Actress Susie Blake on her latest whodunnit role, the joys of having an allotment, her famous family ties... and playing Victoria Wood's cutting TV continuity announcer

- Alison James

I'M TALKING rhubarb, rhubarb, rhubarb with actress Susie Blake. Not the thespian lingo originally coined in 19th-century London theatres, courtesy of Victorian luvvie Charles Kean, but actual rhubarb. The veg. In addition to being a star of stage and the small screen, Susie, you see, is a proud allotmenteer.

"At the moment, it's mostly raspberries, blackberries, apples, plums, gooseberries, and, yes, rhubarb," she enthuses.

"It's produce that can look after itself and go on and on. I've also got courgettes, marrows, chard, beans and cauliflower but they need a bit of love and attention. They're the items I worry about when I'm on tour."

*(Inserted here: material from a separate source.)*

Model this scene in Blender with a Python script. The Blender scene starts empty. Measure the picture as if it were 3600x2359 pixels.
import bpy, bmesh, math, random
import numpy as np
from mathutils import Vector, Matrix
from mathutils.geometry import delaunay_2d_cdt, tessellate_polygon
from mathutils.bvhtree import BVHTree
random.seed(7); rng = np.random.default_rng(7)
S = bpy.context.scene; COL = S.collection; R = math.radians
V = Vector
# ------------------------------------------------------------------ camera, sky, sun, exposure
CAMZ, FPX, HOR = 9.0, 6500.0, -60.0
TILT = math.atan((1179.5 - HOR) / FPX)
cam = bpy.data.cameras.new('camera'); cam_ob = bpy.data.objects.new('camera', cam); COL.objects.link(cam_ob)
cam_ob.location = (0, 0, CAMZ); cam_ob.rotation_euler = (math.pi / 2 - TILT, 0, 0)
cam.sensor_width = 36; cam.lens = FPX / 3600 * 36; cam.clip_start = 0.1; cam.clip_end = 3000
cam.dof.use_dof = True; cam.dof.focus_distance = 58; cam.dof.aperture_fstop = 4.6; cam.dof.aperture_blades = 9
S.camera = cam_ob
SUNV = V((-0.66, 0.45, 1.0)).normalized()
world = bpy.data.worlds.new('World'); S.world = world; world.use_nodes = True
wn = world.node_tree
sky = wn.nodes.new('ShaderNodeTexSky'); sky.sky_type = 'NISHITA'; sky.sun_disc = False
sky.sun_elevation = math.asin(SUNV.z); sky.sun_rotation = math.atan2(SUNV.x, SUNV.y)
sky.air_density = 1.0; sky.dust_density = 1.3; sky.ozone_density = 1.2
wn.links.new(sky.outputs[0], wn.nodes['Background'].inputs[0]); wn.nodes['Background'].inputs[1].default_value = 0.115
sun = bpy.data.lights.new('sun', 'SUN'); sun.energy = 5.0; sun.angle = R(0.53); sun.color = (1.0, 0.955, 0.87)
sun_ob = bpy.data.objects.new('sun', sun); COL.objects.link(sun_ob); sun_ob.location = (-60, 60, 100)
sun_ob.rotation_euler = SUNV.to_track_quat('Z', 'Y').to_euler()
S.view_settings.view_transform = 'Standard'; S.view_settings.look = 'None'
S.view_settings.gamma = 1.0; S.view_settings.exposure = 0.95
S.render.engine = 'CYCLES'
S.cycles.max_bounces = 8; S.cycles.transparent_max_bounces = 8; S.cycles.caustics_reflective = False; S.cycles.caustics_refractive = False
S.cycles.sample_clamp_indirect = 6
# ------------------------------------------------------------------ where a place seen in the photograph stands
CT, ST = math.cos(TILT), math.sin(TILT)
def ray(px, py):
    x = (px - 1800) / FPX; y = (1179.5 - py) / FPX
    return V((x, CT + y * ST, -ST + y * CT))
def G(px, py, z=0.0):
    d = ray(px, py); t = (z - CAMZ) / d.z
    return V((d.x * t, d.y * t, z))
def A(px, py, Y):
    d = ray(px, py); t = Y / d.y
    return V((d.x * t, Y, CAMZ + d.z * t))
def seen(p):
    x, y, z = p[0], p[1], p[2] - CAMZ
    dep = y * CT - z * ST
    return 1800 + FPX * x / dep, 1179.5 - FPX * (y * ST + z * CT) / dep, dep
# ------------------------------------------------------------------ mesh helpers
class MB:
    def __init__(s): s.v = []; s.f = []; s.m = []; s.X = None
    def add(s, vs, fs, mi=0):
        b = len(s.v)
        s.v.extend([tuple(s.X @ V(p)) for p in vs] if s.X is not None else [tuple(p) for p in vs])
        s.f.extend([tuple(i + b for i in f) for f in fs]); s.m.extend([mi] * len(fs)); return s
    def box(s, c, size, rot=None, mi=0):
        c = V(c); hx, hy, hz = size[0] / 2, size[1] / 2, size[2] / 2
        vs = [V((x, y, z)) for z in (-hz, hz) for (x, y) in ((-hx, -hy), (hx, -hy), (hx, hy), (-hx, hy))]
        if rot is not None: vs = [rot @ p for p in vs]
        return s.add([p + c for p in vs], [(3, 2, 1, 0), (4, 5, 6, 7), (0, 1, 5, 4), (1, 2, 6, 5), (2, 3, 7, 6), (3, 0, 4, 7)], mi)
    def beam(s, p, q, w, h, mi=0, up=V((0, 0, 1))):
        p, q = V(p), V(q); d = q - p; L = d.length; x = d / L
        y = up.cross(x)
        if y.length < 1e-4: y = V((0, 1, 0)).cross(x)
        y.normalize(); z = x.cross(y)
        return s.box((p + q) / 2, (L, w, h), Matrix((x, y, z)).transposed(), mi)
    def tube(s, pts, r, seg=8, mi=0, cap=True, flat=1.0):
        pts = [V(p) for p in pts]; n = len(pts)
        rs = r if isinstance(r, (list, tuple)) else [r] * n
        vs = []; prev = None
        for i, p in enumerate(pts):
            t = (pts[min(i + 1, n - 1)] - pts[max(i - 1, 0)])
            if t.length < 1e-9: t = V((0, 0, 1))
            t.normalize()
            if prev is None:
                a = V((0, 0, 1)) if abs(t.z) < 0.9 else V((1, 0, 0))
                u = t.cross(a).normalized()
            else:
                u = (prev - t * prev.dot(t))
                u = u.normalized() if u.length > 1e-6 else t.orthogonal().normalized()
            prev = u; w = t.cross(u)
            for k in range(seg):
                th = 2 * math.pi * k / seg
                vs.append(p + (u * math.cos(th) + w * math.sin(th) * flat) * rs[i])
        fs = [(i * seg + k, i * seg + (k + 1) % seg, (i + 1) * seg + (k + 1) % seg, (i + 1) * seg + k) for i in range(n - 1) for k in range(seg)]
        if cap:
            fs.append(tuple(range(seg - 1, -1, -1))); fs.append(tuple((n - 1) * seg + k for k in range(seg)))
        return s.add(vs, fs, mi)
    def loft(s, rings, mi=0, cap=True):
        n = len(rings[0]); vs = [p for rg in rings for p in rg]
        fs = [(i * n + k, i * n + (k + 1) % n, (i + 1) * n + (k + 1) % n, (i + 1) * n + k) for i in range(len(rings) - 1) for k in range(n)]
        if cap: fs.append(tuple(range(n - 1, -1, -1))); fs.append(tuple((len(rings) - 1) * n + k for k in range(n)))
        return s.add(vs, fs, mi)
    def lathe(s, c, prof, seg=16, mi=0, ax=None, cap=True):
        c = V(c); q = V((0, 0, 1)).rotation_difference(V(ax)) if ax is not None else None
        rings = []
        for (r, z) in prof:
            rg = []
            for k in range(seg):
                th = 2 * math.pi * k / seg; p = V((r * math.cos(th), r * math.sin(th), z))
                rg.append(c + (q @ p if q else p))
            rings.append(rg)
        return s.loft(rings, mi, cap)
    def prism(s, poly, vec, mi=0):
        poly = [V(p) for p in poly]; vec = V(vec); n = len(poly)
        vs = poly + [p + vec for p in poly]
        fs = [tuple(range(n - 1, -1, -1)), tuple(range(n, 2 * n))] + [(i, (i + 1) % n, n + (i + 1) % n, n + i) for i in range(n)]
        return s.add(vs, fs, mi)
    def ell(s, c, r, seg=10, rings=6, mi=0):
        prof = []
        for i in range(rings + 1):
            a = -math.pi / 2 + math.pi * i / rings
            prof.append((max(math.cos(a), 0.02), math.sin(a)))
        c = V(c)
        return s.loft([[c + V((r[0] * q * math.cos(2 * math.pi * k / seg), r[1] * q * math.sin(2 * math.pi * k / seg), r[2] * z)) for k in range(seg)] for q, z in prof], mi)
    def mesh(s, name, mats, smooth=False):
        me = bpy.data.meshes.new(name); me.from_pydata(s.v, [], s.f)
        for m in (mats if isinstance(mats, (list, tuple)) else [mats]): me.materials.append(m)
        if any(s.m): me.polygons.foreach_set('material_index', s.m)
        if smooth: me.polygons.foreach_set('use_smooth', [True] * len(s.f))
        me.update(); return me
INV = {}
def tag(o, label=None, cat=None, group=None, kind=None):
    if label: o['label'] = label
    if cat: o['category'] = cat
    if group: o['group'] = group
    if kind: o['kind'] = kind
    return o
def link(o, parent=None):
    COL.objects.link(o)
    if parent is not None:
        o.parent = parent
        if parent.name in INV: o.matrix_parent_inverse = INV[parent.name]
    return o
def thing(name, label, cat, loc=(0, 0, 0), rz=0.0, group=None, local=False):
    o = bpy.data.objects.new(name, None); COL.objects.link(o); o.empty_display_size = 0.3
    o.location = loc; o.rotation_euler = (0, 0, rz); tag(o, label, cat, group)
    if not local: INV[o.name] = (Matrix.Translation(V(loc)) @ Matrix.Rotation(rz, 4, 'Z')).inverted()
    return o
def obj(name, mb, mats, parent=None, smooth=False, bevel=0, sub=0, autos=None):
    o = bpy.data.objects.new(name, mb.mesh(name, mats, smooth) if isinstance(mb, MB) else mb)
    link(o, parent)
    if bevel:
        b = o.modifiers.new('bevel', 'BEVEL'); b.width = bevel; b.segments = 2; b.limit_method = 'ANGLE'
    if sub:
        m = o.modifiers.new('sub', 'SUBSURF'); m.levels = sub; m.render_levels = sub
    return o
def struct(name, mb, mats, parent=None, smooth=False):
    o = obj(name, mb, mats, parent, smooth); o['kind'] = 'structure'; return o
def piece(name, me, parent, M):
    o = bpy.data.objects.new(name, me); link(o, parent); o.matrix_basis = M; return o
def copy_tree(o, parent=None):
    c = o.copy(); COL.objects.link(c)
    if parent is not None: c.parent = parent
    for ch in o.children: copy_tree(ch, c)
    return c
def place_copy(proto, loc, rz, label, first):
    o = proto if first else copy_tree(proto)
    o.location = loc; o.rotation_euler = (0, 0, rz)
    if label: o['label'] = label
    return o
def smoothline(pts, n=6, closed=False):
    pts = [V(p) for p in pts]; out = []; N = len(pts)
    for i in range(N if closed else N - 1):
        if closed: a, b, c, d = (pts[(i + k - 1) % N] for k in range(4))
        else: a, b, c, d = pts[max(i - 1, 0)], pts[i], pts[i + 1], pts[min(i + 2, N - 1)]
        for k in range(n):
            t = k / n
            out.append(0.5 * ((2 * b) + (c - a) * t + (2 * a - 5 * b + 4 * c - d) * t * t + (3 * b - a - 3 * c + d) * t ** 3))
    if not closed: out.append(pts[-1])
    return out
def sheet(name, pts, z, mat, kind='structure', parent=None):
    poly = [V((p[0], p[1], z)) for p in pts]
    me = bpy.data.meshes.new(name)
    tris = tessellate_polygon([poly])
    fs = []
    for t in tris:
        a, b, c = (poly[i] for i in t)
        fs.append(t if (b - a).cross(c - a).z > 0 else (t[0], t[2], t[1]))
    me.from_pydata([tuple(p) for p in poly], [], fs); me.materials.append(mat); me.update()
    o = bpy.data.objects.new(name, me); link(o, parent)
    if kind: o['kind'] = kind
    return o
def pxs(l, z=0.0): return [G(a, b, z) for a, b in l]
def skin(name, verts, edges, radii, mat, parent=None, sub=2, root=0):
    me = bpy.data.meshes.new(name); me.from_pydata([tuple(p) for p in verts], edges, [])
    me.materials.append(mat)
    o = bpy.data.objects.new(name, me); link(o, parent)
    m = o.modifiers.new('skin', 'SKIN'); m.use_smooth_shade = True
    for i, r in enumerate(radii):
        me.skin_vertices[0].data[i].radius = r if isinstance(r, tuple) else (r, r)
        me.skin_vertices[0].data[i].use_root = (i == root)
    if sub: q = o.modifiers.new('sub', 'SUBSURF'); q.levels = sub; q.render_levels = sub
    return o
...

And she's about to hit the theatrical road for quite a while.

Susie found fame in the 1980s playing a snooty TV continuity announcer in Victoria Wood As Seen On TV, known for delivering devastating lines like:

"We'd like to apologise to viewers in the North it must be awful for them."

She then played Bev Unwin in Coronation Street and uptight Hilary Nicholson in Mrs Brown's Boys. But in recent years she has carved out a niche for herself in stage whodunnits.

Her latest role is monstrous matriarch Shirley in the new Torben Betts mystery Murder At Midnight, a play that incorporates plenty of laughs alongside the usual cloak-and-dagger intrigue.

"It's very fast moving and fabulously funny with lots of surprises. We Brits love our murder mysteries, don't we?" she smiles. "And especially when life is rather tough as it is now. I think that's because for a couple of hours you can step out of what's happening in the real world and you know that by the end of the play you'll get a resolution. Again, not something that usually happens in real life!"